DATA PROVIDED »
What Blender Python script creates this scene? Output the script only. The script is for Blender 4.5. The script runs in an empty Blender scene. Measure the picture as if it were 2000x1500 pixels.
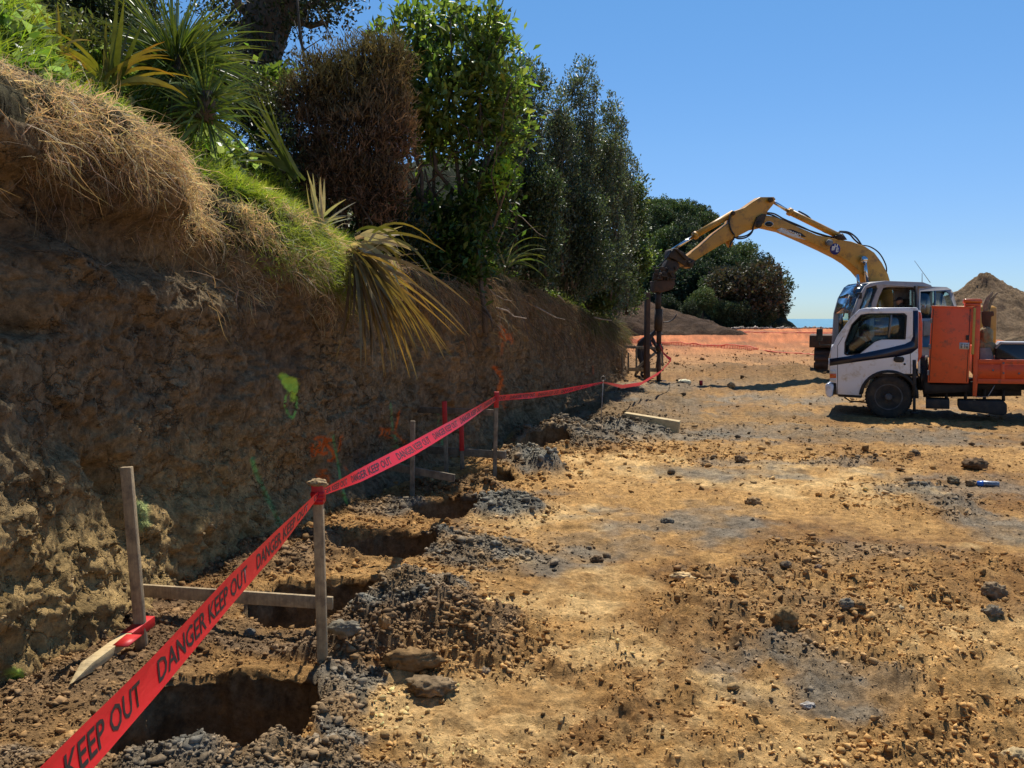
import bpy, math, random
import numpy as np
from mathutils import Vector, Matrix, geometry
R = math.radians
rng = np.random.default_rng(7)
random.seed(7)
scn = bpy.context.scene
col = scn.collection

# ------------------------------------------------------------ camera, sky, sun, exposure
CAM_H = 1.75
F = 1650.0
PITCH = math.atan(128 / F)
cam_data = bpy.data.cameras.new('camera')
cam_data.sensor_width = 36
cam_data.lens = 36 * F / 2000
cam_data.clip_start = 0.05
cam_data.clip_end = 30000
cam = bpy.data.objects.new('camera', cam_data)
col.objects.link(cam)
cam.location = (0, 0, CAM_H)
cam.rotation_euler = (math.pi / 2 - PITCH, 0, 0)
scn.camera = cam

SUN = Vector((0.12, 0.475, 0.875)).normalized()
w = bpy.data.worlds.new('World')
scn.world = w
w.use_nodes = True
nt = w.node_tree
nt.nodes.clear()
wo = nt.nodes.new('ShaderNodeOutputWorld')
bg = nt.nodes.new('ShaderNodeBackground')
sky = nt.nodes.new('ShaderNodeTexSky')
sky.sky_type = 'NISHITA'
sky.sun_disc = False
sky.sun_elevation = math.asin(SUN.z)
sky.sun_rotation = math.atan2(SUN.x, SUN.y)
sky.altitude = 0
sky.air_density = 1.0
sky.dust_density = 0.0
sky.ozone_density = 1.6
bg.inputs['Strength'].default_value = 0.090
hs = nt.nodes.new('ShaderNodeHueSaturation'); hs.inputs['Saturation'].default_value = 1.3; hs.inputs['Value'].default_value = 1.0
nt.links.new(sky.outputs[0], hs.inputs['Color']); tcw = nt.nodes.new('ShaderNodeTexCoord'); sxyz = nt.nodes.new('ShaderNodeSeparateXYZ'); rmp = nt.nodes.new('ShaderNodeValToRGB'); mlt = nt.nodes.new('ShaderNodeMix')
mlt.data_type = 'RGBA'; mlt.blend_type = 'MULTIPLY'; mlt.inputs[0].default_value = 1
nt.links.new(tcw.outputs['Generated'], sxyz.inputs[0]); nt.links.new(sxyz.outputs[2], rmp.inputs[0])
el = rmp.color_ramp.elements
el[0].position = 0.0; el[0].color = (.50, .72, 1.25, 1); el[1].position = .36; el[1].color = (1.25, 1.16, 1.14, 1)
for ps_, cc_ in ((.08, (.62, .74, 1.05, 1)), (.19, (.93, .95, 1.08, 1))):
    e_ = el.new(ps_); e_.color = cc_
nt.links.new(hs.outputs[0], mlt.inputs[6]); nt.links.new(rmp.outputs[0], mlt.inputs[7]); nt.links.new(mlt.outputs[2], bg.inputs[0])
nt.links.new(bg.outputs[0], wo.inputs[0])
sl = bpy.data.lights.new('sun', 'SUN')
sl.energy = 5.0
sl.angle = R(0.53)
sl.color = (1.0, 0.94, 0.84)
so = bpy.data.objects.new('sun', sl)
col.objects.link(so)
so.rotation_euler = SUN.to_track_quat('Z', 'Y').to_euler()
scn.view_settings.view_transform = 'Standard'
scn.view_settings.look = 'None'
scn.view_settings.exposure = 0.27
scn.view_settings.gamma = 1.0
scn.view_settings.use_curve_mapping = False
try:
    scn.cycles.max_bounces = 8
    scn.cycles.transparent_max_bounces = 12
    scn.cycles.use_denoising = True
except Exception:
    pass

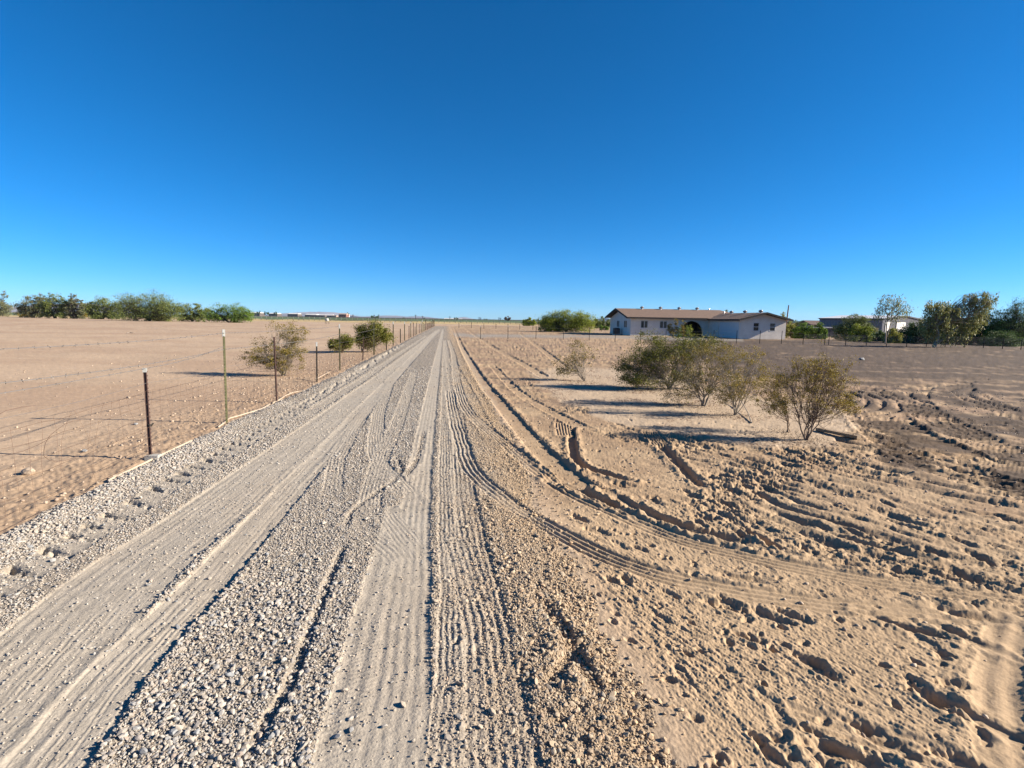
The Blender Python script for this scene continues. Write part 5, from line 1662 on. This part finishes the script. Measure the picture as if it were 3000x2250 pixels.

PROBLEM DETAILS » Reproduce the material word for word, minus the images.

THE RESPONSE »
What Blender Python script creates this scene? Output the script only. The script is for Blender 4.5. The script runs in an empty Blender scene. Measure the picture as if it were 2000x1500 pixels.
import bpy, math, random
import numpy as np
from mathutils import Vector, Matrix, geometry
R = math.radians
rng = np.random.default_rng(7)
random.seed(7)
scn = bpy.context.scene
col = scn.collection

# ------------------------------------------------------------ camera, sky, sun, exposure
CAM_H = 1.75
F = 1650.0
PITCH = math.atan(128 / F)
cam_data = bpy.data.cameras.new('camera')
cam_data.sensor_width = 36
cam_data.lens = 36 * F / 2000
cam_data.clip_start = 0.05
cam_data.clip_end = 30000
cam = bpy.data.objects.new('camera', cam_data)
col.objects.link(cam)
cam.location = (0, 0, CAM_H)
cam.rotation_euler = (math.pi / 2 - PITCH, 0, 0)
scn.camera = cam

SUN = Vector((0.12, 0.475, 0.875)).normalized()
w = bpy.data.worlds.new('World')
scn.world = w
w.use_nodes = True
nt = w.node_tree
nt.nodes.clear()
wo = nt.nodes.new('ShaderNodeOutputWorld')
bg = nt.nodes.new('ShaderNodeBackground')
sky = nt.nodes.new('ShaderNodeTexSky')
sky.sky_type = 'NISHITA'
sky.sun_disc = False
sky.sun_elevation = math.asin(SUN.z)
sky.sun_rotation = math.atan2(SUN.x, SUN.y)
sky.altitude = 0
sky.air_density = 1.0
sky.dust_density = 0.0
sky.ozone_density = 1.6
bg.inputs['Strength'].default_value = 0.090
hs = nt.nodes.new('ShaderNodeHueSaturation'); hs.inputs['Saturation'].default_value = 1.3; hs.inputs['Value'].default_value = 1.0
nt.links.new(sky.outputs[0], hs.inputs['Color']); tcw = nt.nodes.new('ShaderNodeTexCoord'); sxyz = nt.nodes.new('ShaderNodeSeparateXYZ'); rmp = nt.nodes.new('ShaderNodeValToRGB'); mlt = nt.nodes.new('ShaderNodeMix')
mlt.data_type = 'RGBA'; mlt.blend_type = 'MULTIPLY'; mlt.inputs[0].default_value = 1
nt.links.new(tcw.outputs['Generated'], sxyz.inputs[0]); nt.links.new(sxyz.outputs[2], rmp.inputs[0])
el = rmp.color_ramp.elements
el[0].position = 0.0; el[0].color = (.50, .72, 1.25, 1); el[1].position = .36; el[1].color = (1.25, 1.16, 1.14, 1)
for ps_, cc_ in ((.08, (.62, .74, 1.05, 1)), (.19, (.93, .95, 1.08, 1))):
    e_ = el.new(ps_); e_.color = cc_
nt.links.new(hs.outputs[0], mlt.inputs[6]); nt.links.new(rmp.outputs[0], mlt.inputs[7]); nt.links.new(mlt.outputs[2], bg.inputs[0])
nt.links.new(bg.outputs[0], wo.inputs[0])
sl = bpy.data.lights.new('sun', 'SUN')
sl.energy = 5.0
sl.angle = R(0.53)
sl.color = (1.0, 0.94, 0.84)
so = bpy.data.objects.new('sun', sl)
col.objects.link(so)
so.rotation_euler = SUN.to_track_quat('Z', 'Y').to_euler()
scn.view_settings.view_transform = 'Standard'
scn.view_settings.look = 'None'
scn.view_settings.exposure = 0.27
scn.view_settings.gamma = 1.0
scn.view_settings.use_curve_mapping = False
try:
    scn.cycles.max_bounces = 8
    scn.cycles.transparent_max_bounces = 12
    scn.cycles.use_denoising = True
except Exception:
    pass

The Blender Python script for this scene continues. Write part 5, from line 1662 on. This part finishes the script. Measure the picture as if it were 3000x2250 pixels.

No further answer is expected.